Cities in the United States and other countries have beefed up security at hotels, important locations and sports events.

New York tightened security at hotels and other prominent locations through deployment of the police department's critical response vehicles.

Police in Chicago began checking buildings and sites considered possible high-priority targets.

In Los Angeles, police planned to increase their presence at all scheduled sports events, including the deployment of bomb squads, dogs and other measures.

Meanwhile, police in San Francisco said they were on heightened alert and urged people to call 911 if they saw anything suspicious.

After the explosions, Rio Olympic organizers immediately reiterated that security was a priority, while Sydney said it would review its safety procedures for the Sydney Morning Herald Half Marathon on May 19.

Officials in Britain and Spain said the London and Madrid marathons would go ahead Sunday, but security plans for both races were under review.

France ordered tighter security measures and urged high vigilance to secure French interests and citizens from potential terrorist threats.

Following the blasts, countries and international organizations, including the United Nations, China, Germany, France, Ukraine and Russia, condemned the bombings and extended condolences to the victims.

Fears were further heightened a day after the bombings when Republican Senator Roger Wicker of Mississippi received mail Tuesday that tested positive for the poison ricin.

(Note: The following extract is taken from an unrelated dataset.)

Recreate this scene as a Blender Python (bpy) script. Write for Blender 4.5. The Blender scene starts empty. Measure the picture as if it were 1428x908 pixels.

Investigators are scrambling for leads, but nothing yet is certain and it will likely take several days before details are established.

Richard Barrett, former coordinator of the United Nations Al-Qaida/Taliban Monitoring Team, cautioned against jumping to conclusions on the attackers' identities.

"My instinct is that this is not al-Qaida-related," he told Xinhua. "Although there were two, synchronized explosions, they were small for al-Qaida and the Boston Marathon is not an obvious al-Qaida target. But let's wait to see what the investigation reveals."

U.S. Homeland Security Secretary Janet Napolitano also said there was no indication the bomb blasts were part of a broader plot.

In an article published Tuesday on its website, global intelligence company Stratfor said any number of groups could be responsible.

"There is no shortage of groups that would seek the terrorists' limelight internationally with an attack on a very public and highly media centric event such as the Boston Marathon," Stratfor said.

"There are also those who might see symbolism in proximity to the April 19, 1993 fire that ended the standoff with a religious cult near Waco, Texas, or the April 19, 1995 bombing of the federal building in Oklahoma City by Timothy McVeigh," the article argued.

It also noted that April 15, the date the attackers struck, is the U.S. "tax day," or the date when individual tax returns are due to the federal government.

Analayst said whatever the nature of the attacks and the motives of the perpetrators, the worst bombings on U.S. soil since the Sept. 11 attacks were bound to pose new challenges to the Obama administration and prompt it to reflect on and scrutinize U.S. anti-terror mentality and policies.